WRITTEN EXERCISE: Extract the listing below in full, unchanged.

__________

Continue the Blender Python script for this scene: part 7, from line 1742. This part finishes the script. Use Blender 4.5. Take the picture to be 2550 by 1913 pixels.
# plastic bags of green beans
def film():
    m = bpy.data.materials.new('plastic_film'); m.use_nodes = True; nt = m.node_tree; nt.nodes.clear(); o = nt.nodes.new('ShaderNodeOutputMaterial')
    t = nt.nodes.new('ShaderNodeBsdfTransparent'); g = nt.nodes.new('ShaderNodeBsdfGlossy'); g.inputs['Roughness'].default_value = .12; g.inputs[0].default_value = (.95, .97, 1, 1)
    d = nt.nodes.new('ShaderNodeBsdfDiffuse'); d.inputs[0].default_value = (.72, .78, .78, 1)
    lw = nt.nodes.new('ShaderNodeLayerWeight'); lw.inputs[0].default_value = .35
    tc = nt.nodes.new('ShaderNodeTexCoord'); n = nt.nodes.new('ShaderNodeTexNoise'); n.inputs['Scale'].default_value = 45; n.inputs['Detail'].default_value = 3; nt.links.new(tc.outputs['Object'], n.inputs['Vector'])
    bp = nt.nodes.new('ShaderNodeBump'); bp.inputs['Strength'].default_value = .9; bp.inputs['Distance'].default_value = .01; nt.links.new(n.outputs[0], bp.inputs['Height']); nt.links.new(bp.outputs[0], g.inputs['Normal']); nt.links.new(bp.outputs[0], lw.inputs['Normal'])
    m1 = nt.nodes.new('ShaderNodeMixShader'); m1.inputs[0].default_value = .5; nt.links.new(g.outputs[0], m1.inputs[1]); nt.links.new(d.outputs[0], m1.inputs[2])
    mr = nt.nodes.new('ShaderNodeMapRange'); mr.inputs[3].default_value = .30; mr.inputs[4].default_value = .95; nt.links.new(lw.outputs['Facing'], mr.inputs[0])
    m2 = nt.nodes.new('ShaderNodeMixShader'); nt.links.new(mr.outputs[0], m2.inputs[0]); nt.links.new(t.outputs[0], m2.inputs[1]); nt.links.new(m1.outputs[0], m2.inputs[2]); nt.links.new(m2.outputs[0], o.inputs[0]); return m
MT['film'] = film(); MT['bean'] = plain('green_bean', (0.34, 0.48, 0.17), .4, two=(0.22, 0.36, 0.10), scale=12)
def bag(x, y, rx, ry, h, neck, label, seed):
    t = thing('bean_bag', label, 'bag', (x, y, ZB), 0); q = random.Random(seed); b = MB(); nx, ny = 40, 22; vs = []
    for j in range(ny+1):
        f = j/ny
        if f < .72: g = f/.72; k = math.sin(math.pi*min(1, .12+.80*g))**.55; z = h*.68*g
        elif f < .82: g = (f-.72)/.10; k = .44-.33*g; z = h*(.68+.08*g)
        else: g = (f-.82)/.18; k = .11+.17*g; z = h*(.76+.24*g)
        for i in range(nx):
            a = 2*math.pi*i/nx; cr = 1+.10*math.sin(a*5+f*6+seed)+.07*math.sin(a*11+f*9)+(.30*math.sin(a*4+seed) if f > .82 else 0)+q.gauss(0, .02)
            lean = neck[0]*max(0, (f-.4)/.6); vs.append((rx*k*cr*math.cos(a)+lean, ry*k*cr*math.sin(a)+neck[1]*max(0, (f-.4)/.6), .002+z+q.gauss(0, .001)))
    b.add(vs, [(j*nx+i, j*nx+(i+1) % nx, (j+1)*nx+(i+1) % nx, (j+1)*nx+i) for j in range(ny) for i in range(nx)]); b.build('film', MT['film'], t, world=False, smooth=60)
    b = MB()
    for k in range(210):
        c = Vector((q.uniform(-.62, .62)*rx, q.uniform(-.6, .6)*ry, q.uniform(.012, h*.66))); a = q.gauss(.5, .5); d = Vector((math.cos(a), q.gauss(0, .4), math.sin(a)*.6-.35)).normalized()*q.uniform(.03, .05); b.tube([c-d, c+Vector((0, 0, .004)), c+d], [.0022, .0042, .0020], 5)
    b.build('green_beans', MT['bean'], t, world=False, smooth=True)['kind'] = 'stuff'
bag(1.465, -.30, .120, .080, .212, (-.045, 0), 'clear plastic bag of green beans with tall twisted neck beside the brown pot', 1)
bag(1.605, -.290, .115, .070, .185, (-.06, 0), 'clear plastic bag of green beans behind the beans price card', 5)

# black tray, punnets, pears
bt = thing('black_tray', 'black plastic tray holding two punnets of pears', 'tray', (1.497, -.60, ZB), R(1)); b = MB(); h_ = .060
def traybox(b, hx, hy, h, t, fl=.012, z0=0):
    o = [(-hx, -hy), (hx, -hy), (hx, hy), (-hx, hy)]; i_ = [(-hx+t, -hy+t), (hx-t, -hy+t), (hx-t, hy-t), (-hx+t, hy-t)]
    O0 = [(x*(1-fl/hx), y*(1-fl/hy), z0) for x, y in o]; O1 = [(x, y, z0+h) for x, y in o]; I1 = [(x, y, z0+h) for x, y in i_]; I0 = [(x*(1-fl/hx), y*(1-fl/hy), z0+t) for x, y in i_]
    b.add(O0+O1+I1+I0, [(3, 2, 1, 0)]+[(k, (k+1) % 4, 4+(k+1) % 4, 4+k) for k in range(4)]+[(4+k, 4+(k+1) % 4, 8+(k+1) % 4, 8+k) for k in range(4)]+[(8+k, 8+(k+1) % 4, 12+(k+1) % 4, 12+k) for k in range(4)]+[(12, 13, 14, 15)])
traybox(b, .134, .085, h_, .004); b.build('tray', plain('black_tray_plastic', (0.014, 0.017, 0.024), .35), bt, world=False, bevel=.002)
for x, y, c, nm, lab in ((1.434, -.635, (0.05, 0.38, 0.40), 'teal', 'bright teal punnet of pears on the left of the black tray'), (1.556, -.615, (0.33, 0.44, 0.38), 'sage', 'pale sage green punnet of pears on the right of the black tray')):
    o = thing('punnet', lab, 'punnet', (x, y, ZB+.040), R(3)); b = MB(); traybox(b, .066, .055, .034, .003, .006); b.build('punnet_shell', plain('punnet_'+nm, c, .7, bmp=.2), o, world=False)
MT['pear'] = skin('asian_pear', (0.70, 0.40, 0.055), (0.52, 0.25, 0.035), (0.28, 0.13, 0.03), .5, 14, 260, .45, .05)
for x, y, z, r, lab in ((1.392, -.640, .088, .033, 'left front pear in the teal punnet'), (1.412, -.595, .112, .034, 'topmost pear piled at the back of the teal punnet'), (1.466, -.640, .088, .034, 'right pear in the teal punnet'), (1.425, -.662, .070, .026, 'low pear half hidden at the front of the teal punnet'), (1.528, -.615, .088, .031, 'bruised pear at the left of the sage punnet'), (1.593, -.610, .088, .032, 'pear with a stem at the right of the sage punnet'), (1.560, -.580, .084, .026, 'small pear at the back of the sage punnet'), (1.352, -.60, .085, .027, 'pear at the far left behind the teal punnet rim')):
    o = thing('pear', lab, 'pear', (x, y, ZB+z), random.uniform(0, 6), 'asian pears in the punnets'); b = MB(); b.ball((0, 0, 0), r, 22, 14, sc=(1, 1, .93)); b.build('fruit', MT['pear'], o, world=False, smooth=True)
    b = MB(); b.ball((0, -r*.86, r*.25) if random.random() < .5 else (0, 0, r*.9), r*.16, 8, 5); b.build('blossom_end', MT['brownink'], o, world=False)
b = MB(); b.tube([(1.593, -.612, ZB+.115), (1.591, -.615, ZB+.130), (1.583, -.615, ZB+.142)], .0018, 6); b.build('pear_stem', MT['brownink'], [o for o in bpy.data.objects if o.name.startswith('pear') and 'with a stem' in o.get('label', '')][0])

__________

SOLVED EXERCISE:
Continue the Blender Python script for this scene: part 7, from line 1742. This part finishes the script. Use Blender 4.5. Take the picture to be 2550 by 1913 pixels.
# plastic bags of green beans
def film():
    m = bpy.data.materials.new('plastic_film'); m.use_nodes = True; nt = m.node_tree; nt.nodes.clear(); o = nt.nodes.new('ShaderNodeOutputMaterial')
    t = nt.nodes.new('ShaderNodeBsdfTransparent'); g = nt.nodes.new('ShaderNodeBsdfGlossy'); g.inputs['Roughness'].default_value = .12; g.inputs[0].default_value = (.95, .97, 1, 1)
    d = nt.nodes.new('ShaderNodeBsdfDiffuse'); d.inputs[0].default_value = (.72, .78, .78, 1)
    lw = nt.nodes.new('ShaderNodeLayerWeight'); lw.inputs[0].default_value = .35
    tc = nt.nodes.new('ShaderNodeTexCoord'); n = nt.nodes.new('ShaderNodeTexNoise'); n.inputs['Scale'].default_value = 45; n.inputs['Detail'].default_value = 3; nt.links.new(tc.outputs['Object'], n.inputs['Vector'])
    bp = nt.nodes.new('ShaderNodeBump'); bp.inputs['Strength'].default_value = .9; bp.inputs['Distance'].default_value = .01; nt.links.new(n.outputs[0], bp.inputs['Height']); nt.links.new(bp.outputs[0], g.inputs['Normal']); nt.links.new(bp.outputs[0], lw.inputs['Normal'])
    m1 = nt.nodes.new('ShaderNodeMixShader'); m1.inputs[0].default_value = .5; nt.links.new(g.outputs[0], m1.inputs[1]); nt.links.new(d.outputs[0], m1.inputs[2])
    mr = nt.nodes.new('ShaderNodeMapRange'); mr.inputs[3].default_value = .30; mr.inputs[4].default_value = .95; nt.links.new(lw.outputs['Facing'], mr.inputs[0])
    m2 = nt.nodes.new('ShaderNodeMixShader'); nt.links.new(mr.outputs[0], m2.inputs[0]); nt.links.new(t.outputs[0], m2.inputs[1]); nt.links.new(m1.outputs[0], m2.inputs[2]); nt.links.new(m2.outputs[0], o.inputs[0]); return m
MT['film'] = film(); MT['bean'] = plain('green_bean', (0.34, 0.48, 0.17), .4, two=(0.22, 0.36, 0.10), scale=12)
def bag(x, y, rx, ry, h, neck, label, seed):
    t = thing('bean_bag', label, 'bag', (x, y, ZB), 0); q = random.Random(seed); b = MB(); nx, ny = 40, 22; vs = []
    for j in range(ny+1):
        f = j/ny
        if f < .72: g = f/.72; k = math.sin(math.pi*min(1, .12+.80*g))**.55; z = h*.68*g
        elif f < .82: g = (f-.72)/.10; k = .44-.33*g; z = h*(.68+.08*g)
        else: g = (f-.82)/.18; k = .11+.17*g; z = h*(.76+.24*g)
        for i in range(nx):
            a = 2*math.pi*i/nx; cr = 1+.10*math.sin(a*5+f*6+seed)+.07*math.sin(a*11+f*9)+(.30*math.sin(a*4+seed) if f > .82 else 0)+q.gauss(0, .02)
            lean = neck[0]*max(0, (f-.4)/.6); vs.append((rx*k*cr*math.cos(a)+lean, ry*k*cr*math.sin(a)+neck[1]*max(0, (f-.4)/.6), .002+z+q.gauss(0, .001)))
    b.add(vs, [(j*nx+i, j*nx+(i+1) % nx, (j+1)*nx+(i+1) % nx, (j+1)*nx+i) for j in range(ny) for i in range(nx)]); b.build('film', MT['film'], t, world=False, smooth=60)
    b = MB()
    for k in range(210):
        c = Vector((q.uniform(-.62, .62)*rx, q.uniform(-.6, .6)*ry, q.uniform(.012, h*.66))); a = q.gauss(.5, .5); d = Vector((math.cos(a), q.gauss(0, .4), math.sin(a)*.6-.35)).normalized()*q.uniform(.03, .05); b.tube([c-d, c+Vector((0, 0, .004)), c+d], [.0022, .0042, .0020], 5)
    b.build('green_beans', MT['bean'], t, world=False, smooth=True)['kind'] = 'stuff'
bag(1.465, -.30, .120, .080, .212, (-.045, 0), 'clear plastic bag of green beans with tall twisted neck beside the brown pot', 1)
bag(1.605, -.290, .115, .070, .185, (-.06, 0), 'clear plastic bag of green beans behind the beans price card', 5)

# black tray, punnets, pears
bt = thing('black_tray', 'black plastic tray holding two punnets of pears', 'tray', (1.497, -.60, ZB), R(1)); b = MB(); h_ = .060
def traybox(b, hx, hy, h, t, fl=.012, z0=0):
    o = [(-hx, -hy), (hx, -hy), (hx, hy), (-hx, hy)]; i_ = [(-hx+t, -hy+t), (hx-t, -hy+t), (hx-t, hy-t), (-hx+t, hy-t)]
    O0 = [(x*(1-fl/hx), y*(1-fl/hy), z0) for x, y in o]; O1 = [(x, y, z0+h) for x, y in o]; I1 = [(x, y, z0+h) for x, y in i_]; I0 = [(x*(1-fl/hx), y*(1-fl/hy), z0+t) for x, y in i_]
    b.add(O0+O1+I1+I0, [(3, 2, 1, 0)]+[(k, (k+1) % 4, 4+(k+1) % 4, 4+k) for k in range(4)]+[(4+k, 4+(k+1) % 4, 8+(k+1) % 4, 8+k) for k in range(4)]+[(8+k, 8+(k+1) % 4, 12+(k+1) % 4, 12+k) for k in range(4)]+[(12, 13, 14, 15)])
traybox(b, .134, .085, h_, .004); b.build('tray', plain('black_tray_plastic', (0.014, 0.017, 0.024), .35), bt, world=False, bevel=.002)
for x, y, c, nm, lab in ((1.434, -.635, (0.05, 0.38, 0.40), 'teal', 'bright teal punnet of pears on the left of the black tray'), (1.556, -.615, (0.33, 0.44, 0.38), 'sage', 'pale sage green punnet of pears on the right of the black tray')):
    o = thing('punnet', lab, 'punnet', (x, y, ZB+.040), R(3)); b = MB(); traybox(b, .066, .055, .034, .003, .006); b.build('punnet_shell', plain('punnet_'+nm, c, .7, bmp=.2), o, world=False)
MT['pear'] = skin('asian_pear', (0.70, 0.40, 0.055), (0.52, 0.25, 0.035), (0.28, 0.13, 0.03), .5, 14, 260, .45, .05)
for x, y, z, r, lab in ((1.392, -.640, .088, .033, 'left front pear in the teal punnet'), (1.412, -.595, .112, .034, 'topmost pear piled at the back of the teal punnet'), (1.466, -.640, .088, .034, 'right pear in the teal punnet'), (1.425, -.662, .070, .026, 'low pear half hidden at the front of the teal punnet'), (1.528, -.615, .088, .031, 'bruised pear at the left of the sage punnet'), (1.593, -.610, .088, .032, 'pear with a stem at the right of the sage punnet'), (1.560, -.580, .084, .026, 'small pear at the back of the sage punnet'), (1.352, -.60, .085, .027, 'pear at the far left behind the teal punnet rim')):
    o = thing('pear', lab, 'pear', (x, y, ZB+z), random.uniform(0, 6), 'asian pears in the punnets'); b = MB(); b.ball((0, 0, 0), r, 22, 14, sc=(1, 1, .93)); b.build('fruit', MT['pear'], o, world=False, smooth=True)
    b = MB(); b.ball((0, -r*.86, r*.25) if random.random() < .5 else (0, 0, r*.9), r*.16, 8, 5); b.build('blossom_end', MT['brownink'], o, world=False)
b = MB(); b.tube([(1.593, -.612, ZB+.115), (1.591, -.615, ZB+.130), (1.583, -.615, ZB+.142)], .0018, 6); b.build('pear_stem', MT['brownink'], [o for o in bpy.data.objects if o.name.startswith('pear') and 'with a stem' in o.get('label', '')][0])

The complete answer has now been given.